The Notebooks of Schubert Ogden

Bultmann points out in one place that inauthentic existence "deprives all that it encounters of any existential reference by its objectifying way of viewing things" (102). In another place, he contrasts looking at history "in an objectifying way" with looking at it "as personal address, insofar as in it the possibilities of human self-understanding become perceptible and summon us to responsible choice" (158; cf. also 131: "[T]he scientist who is an archeologist or a historian of art asks about the material used in a torso of Apollo or about its style in order to locate its place in history, while the poet hears it immediately say to him: 'You must change your life."'). I take it to be clear from these statements that, in order for something that we encounter to have an "existential reference," it is necessary for us to look upon it as "personal address," as summoning us to responsible choice among our own possibilities of existence.
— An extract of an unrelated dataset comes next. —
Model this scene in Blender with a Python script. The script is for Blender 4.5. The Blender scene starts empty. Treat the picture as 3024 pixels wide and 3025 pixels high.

This is pertinent because elsewhere Bultmann takes it to be a matter of course that "God encounters us always and everywhere," even though, as he hastens to add, "we do not see God everywhere unless --  as Luther often says-God's word is added and enables us to understand the particular moment in its light" (119). "In the light of this word," however, "our historical situations and encounters themselves become understandable precisely as words of God.... [E]very reality can now become a word of God because in it the transcendent reality calls to [us] both as judgment and as grace" ("Protestant Theology and Atheism": 334). "Christian faith believes that God acts on me, speaks to me, in each particular situation. It believes this because it knows itself to be addressed by the grace encountering me in the word of Jesus Christ, by the grace that opens my eyes to see that God works for good in everything with those who love him (Rom 8:28). But such faith is not a knowledge possessed once and for all, not a 'world view.' It can only be an event, and it can remain alive only in that believers ask in each situation what God would say to them here and now. In general, God is just as hidden in nature and history for believers as for everyone else. But insofar as each concrete occurrence is seen in the light of the word of grace spoken to me, faith should and can accept it as God's doing, even if its meaning remains enigmatic.... What God is now doing --  and it is not directly identical with the occurrence that can be objectively established -- perhaps do not yet know
and maybe never will know. But I must ask what God wants to say to me by it, even if it is only-or precisely-that I should be silent and bear it" (111 f.).